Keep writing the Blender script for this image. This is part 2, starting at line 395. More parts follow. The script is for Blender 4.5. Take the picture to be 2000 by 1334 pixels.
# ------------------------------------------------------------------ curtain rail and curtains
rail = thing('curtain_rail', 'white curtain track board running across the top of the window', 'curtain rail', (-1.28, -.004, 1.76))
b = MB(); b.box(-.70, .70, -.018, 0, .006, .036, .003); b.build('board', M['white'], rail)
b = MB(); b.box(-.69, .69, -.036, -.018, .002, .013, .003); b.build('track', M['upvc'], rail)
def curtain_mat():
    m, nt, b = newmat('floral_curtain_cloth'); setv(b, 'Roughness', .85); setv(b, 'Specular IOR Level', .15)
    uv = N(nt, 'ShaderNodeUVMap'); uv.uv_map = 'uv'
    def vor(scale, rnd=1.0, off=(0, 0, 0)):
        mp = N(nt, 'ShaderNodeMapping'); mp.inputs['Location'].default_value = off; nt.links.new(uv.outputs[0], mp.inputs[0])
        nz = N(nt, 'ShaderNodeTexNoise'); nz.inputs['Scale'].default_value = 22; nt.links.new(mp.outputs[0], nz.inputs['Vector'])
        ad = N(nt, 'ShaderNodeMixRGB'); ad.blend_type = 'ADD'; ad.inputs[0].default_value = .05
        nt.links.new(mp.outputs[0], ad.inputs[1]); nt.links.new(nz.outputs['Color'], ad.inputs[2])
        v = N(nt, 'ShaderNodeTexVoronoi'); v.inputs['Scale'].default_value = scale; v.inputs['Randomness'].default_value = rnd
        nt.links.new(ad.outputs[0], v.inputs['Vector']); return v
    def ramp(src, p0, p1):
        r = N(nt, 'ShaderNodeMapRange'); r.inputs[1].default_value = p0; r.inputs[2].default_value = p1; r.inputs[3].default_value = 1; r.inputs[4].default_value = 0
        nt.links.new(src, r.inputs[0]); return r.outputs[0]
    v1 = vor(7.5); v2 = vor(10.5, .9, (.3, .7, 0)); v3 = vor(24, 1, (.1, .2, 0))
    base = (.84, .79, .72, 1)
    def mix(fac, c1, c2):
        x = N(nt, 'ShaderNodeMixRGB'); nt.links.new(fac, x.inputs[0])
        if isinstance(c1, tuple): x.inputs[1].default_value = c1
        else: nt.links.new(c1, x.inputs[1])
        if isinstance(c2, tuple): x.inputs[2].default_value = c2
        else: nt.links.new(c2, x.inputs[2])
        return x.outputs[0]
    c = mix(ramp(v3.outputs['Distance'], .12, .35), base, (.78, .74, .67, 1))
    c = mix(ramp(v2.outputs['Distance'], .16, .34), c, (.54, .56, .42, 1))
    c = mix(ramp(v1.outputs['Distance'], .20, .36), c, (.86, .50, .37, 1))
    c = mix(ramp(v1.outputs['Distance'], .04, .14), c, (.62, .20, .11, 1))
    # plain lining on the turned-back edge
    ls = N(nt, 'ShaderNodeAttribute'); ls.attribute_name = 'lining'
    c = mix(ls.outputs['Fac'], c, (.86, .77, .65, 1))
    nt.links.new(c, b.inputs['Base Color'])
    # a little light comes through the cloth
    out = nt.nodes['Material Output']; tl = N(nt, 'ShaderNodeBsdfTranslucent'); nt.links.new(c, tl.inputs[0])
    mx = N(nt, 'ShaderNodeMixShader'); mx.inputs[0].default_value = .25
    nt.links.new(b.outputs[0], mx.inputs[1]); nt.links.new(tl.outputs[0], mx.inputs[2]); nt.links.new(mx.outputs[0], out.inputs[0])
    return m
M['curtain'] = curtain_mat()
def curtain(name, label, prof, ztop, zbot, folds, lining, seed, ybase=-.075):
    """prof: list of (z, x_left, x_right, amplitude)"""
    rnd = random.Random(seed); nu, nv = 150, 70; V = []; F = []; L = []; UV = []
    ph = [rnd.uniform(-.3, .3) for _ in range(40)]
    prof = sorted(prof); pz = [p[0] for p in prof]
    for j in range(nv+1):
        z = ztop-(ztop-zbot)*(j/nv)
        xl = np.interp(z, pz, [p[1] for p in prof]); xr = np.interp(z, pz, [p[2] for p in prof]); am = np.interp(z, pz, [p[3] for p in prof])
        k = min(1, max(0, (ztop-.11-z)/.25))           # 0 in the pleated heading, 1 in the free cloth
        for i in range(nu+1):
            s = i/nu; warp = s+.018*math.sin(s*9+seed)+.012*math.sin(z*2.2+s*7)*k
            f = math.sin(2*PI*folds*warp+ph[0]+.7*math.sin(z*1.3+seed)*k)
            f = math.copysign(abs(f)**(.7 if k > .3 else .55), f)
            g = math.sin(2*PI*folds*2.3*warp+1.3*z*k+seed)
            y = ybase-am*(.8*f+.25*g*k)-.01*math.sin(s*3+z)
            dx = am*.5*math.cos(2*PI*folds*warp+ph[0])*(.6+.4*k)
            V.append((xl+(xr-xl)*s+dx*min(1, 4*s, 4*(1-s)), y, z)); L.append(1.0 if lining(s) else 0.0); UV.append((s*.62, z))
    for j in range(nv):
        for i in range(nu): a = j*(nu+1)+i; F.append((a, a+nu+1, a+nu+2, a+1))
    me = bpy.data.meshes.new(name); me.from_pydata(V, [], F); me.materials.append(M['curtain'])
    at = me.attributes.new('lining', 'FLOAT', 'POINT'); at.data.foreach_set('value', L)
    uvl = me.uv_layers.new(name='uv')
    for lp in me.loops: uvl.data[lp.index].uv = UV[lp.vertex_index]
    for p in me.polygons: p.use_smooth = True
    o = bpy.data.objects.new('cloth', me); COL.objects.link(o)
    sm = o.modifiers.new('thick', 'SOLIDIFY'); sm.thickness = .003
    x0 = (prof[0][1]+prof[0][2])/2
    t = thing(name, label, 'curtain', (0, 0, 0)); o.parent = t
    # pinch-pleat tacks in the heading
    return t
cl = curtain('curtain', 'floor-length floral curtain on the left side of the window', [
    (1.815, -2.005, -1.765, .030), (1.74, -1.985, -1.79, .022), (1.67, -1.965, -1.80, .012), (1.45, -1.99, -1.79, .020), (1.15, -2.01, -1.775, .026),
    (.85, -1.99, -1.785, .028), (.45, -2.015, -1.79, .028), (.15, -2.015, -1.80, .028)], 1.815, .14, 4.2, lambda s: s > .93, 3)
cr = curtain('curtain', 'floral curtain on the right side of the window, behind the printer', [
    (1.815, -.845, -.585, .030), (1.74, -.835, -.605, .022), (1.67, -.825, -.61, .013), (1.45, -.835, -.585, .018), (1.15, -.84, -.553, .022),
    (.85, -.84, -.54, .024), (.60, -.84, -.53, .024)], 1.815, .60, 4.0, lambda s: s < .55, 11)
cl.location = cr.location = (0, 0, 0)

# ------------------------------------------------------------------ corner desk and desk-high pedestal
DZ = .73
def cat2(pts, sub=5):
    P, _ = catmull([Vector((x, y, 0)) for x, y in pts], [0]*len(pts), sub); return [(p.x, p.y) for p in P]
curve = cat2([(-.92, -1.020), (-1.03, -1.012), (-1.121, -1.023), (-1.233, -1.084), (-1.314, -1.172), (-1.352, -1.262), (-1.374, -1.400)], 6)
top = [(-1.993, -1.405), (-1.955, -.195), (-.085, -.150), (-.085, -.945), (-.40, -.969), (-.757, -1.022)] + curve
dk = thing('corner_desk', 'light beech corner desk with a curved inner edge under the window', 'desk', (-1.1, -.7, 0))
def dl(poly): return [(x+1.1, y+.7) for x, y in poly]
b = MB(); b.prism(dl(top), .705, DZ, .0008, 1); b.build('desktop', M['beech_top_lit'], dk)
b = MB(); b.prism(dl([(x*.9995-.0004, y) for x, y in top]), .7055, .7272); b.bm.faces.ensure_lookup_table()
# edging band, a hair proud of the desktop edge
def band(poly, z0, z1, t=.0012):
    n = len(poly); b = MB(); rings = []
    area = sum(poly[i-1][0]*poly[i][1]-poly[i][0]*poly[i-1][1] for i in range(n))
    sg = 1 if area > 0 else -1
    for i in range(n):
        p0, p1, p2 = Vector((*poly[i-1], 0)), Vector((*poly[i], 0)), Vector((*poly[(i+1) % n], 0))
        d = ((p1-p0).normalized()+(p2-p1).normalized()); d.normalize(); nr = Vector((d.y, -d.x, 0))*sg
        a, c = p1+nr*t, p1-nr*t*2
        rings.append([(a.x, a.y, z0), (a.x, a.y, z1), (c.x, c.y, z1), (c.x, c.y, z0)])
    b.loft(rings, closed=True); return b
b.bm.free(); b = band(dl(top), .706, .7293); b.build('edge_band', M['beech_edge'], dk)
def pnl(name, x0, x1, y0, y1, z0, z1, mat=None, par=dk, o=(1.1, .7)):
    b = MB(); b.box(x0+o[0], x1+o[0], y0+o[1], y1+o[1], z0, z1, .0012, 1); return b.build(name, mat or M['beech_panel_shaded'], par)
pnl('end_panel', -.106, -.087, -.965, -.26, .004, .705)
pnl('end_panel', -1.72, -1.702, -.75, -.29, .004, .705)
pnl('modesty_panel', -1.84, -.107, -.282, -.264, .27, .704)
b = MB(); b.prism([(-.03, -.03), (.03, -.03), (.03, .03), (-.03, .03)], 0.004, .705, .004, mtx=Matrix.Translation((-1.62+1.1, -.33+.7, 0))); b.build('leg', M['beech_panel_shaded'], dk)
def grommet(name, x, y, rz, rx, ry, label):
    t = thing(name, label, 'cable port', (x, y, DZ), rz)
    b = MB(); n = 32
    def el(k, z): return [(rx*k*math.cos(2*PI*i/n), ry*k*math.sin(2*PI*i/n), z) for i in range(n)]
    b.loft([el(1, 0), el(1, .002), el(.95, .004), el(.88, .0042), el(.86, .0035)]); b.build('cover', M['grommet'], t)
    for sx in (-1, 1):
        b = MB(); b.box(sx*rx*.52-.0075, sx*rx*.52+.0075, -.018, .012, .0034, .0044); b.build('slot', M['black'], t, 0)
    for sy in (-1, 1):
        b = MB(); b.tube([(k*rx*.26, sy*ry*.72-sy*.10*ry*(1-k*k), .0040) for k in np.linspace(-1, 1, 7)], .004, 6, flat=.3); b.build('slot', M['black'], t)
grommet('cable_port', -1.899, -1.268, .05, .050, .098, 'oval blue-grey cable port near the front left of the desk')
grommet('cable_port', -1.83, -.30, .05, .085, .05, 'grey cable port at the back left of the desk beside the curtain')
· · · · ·
> Problem to solve:
What is the number of lines in this listing that contain the word "prism"? Answer with that number and nothing else.

> Correct answer:
3